++++ MATERIAL PROVIDED
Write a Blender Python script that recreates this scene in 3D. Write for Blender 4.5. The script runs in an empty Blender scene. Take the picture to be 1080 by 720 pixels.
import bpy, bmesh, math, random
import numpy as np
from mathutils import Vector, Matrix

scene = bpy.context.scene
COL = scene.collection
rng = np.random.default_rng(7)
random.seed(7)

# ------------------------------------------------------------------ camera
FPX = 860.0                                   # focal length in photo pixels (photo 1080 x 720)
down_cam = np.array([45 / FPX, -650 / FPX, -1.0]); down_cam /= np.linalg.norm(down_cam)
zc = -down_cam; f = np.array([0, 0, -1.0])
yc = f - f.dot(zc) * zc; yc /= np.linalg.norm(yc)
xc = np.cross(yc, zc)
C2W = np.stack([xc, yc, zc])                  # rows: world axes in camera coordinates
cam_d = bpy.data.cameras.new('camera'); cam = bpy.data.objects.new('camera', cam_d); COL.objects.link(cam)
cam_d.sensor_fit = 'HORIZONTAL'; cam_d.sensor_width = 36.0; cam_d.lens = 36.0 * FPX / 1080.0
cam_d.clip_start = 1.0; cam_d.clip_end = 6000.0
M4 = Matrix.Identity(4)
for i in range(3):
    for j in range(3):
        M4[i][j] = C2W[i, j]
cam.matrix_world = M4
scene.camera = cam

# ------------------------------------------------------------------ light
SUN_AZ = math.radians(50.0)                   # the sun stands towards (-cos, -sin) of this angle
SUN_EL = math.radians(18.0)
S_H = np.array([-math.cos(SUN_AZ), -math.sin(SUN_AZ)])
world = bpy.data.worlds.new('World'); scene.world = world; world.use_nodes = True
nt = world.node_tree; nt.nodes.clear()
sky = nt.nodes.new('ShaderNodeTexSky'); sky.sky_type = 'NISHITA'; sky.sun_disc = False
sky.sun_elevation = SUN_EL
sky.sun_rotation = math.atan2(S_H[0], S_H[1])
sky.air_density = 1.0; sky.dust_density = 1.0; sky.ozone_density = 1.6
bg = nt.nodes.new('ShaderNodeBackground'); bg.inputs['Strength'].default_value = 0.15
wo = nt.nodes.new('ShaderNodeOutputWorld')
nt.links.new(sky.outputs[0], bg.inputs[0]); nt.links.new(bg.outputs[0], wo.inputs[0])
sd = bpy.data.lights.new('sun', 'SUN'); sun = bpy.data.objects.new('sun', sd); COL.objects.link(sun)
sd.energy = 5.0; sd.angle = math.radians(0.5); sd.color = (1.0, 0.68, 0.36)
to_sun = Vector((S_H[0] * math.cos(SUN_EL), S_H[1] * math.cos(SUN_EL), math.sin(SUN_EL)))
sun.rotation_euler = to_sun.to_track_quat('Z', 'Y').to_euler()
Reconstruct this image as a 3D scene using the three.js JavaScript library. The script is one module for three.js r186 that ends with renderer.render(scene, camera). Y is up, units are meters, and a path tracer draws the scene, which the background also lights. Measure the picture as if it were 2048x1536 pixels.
++++++++
◆ WHAT YOU WILL DO
Write out each line of the data above again, exactly as given.

◆ FULL ANSWER
Write a Blender Python script that recreates this scene in 3D. Write for Blender 4.5. The script runs in an empty Blender scene. Take the picture to be 1080 by 720 pixels.
import bpy, bmesh, math, random
import numpy as np
from mathutils import Vector, Matrix

scene = bpy.context.scene
COL = scene.collection
rng = np.random.default_rng(7)
random.seed(7)

# ------------------------------------------------------------------ camera
FPX = 860.0                                   # focal length in photo pixels (photo 1080 x 720)
down_cam = np.array([45 / FPX, -650 / FPX, -1.0]); down_cam /= np.linalg.norm(down_cam)
zc = -down_cam; f = np.array([0, 0, -1.0])
yc = f - f.dot(zc) * zc; yc /= np.linalg.norm(yc)
xc = np.cross(yc, zc)
C2W = np.stack([xc, yc, zc])                  # rows: world axes in camera coordinates
cam_d = bpy.data.cameras.new('camera'); cam = bpy.data.objects.new('camera', cam_d); COL.objects.link(cam)
cam_d.sensor_fit = 'HORIZONTAL'; cam_d.sensor_width = 36.0; cam_d.lens = 36.0 * FPX / 1080.0
cam_d.clip_start = 1.0; cam_d.clip_end = 6000.0
M4 = Matrix.Identity(4)
for i in range(3):
    for j in range(3):
        M4[i][j] = C2W[i, j]
cam.matrix_world = M4
scene.camera = cam

# ------------------------------------------------------------------ light
SUN_AZ = math.radians(50.0)                   # the sun stands towards (-cos, -sin) of this angle
SUN_EL = math.radians(18.0)
S_H = np.array([-math.cos(SUN_AZ), -math.sin(SUN_AZ)])
world = bpy.data.worlds.new('World'); scene.world = world; world.use_nodes = True
nt = world.node_tree; nt.nodes.clear()
sky = nt.nodes.new('ShaderNodeTexSky'); sky.sky_type = 'NISHITA'; sky.sun_disc = False
sky.sun_elevation = SUN_EL
sky.sun_rotation = math.atan2(S_H[0], S_H[1])
sky.air_density = 1.0; sky.dust_density = 1.0; sky.ozone_density = 1.6
bg = nt.nodes.new('ShaderNodeBackground'); bg.inputs['Strength'].default_value = 0.15
wo = nt.nodes.new('ShaderNodeOutputWorld')
nt.links.new(sky.outputs[0], bg.inputs[0]); nt.links.new(bg.outputs[0], wo.inputs[0])
sd = bpy.data.lights.new('sun', 'SUN'); sun = bpy.data.objects.new('sun', sd); COL.objects.link(sun)
sd.energy = 5.0; sd.angle = math.radians(0.5); sd.color = (1.0, 0.68, 0.36)
to_sun = Vector((S_H[0] * math.cos(SUN_EL), S_H[1] * math.cos(SUN_EL), math.sin(SUN_EL)))
sun.rotation_euler = to_sun.to_track_quat('Z', 'Y').to_euler()
Reconstruct this image as a 3D scene using the three.js JavaScript library. The script is one module for three.js r186 that ends with renderer.render(scene, camera). Y is up, units are meters, and a path tracer draws the scene, which the background also lights. Measure the picture as if it were 2048x1536 pixels.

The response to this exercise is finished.